Your invisible heroes… a guidance from fiction: books, movies, plays

who were your heroes?I read today’s Monday Morning Memo, as usual, and it made me look. (())

Who are my favorite fictional characters?

At first I looked at the ones that weren’t supposed to survive, weren’t supposed to succeed, because they paralleled my own life experience.

But their influence on the multitudes was minimal, because they were about themselves, or maybe about one other person… and I saw that I have grown beyond that path. I have grown beyond the little Chinese boy’s character, my favorite as a child. I have grown beyond the deaf and blind yet dutiful character of Helen Keller, another favorite character of mine from childhood. I have even grown beyond “Socrates”, the orphan boy that became the Peaceful warrior in Dan Millman’s books. The little girl in the movie “King of Masks” or BianLian. that you can watch in the subscribers’ area of my site.

A new hero is needed

I am devouring the history of the Mongols, and I am contemplating following in the footsteps of Genghis Khan, whose childhood matches the early pattern, wasn’t supposed to live, wasn’t supposed to succeed, but who took it way way beyond, and became a history maker, a visionary…

Genghis saw that the way his people lived was a very small picture living: the energy wasn’t moving, and they had been living for thousands of years the exact same way, and would have lived that way, hadn’t he seen a path that would have forced them to evolve.
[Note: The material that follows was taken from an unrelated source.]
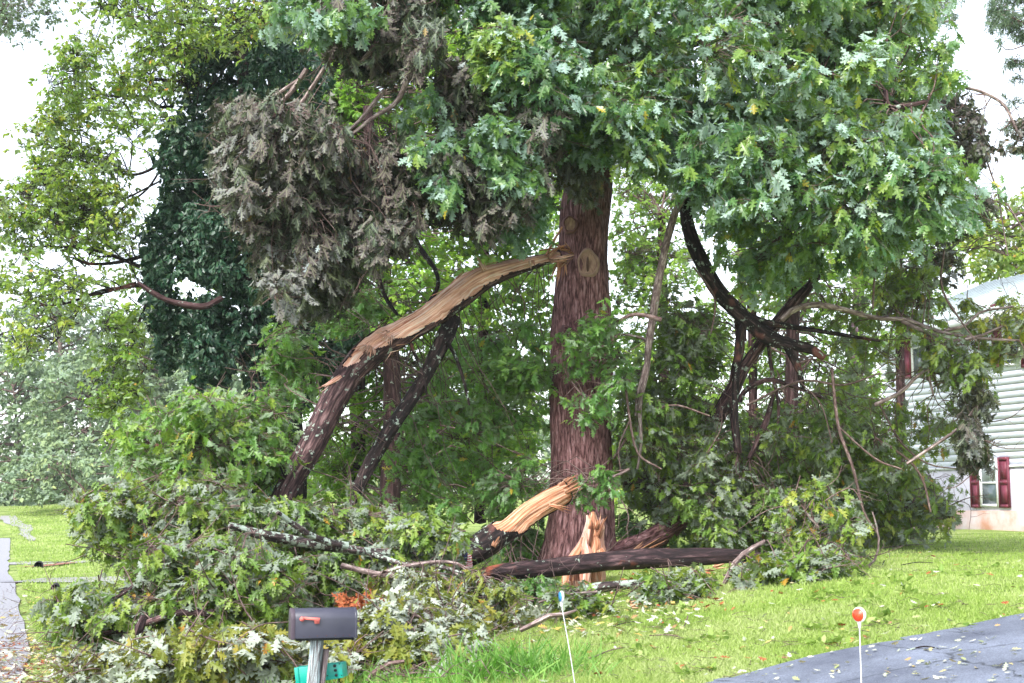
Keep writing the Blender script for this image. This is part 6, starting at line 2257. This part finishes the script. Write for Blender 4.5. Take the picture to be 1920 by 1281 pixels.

He forced his vision to the world: commerce, division of labor, the moving of knowledge, the moving of goods, a world where it is a one world where the whole world benefits from the invention of a genius on the other end of the world, and where the whole world benefits from the flowing of energy.

His vision did not inherit. His sons, his generals didn’t see the big picture: they saw the power, the riches, the personal benefits to them and theirs.

He was a leader. He changed the future of Europe, he changed the near future of his own people, but he didn’t change people.

He didn’t change what people saw. People continued to see themselves as separate from others, and they continued to think only for themselves.

If force could work, I would not shy away from force.

If I could force you to break out of the little box and the pretense of a bigger box, I would do it in a heartbeat, and you’d be grateful I did it.

But like in the example of the cocoon and the butterfly: wanting to get out of the cocoon that prepares the thing inside to become a beautiful butterfly, the next evolutionary stage of that thing… through pain and their own effort.

YOU don’t want to get out of the cocoon. You want to feel good, you want to feel good about yourself, but you have no desire to see what the next evolutionary stage brings, especially if it takes pain and work, seemingly endless effort.

You prefer to have a good time with what you got, with where you are.

All I can do is hope for disasters that destroy your current life, so what you have is not good enough any more.

New ice age? I can’t even think what disaster would dislodge you from your complacency. Maybe the next species that will take over as the peak of “creation?”

The Neanderthals were nicer people than the new branch of humans that overtook them. They were hospitable, and trusting… so the nasty new people took over, and then populated the earth.

Will the next highest evolutionary species be nice or nasty? None of us will live to see it.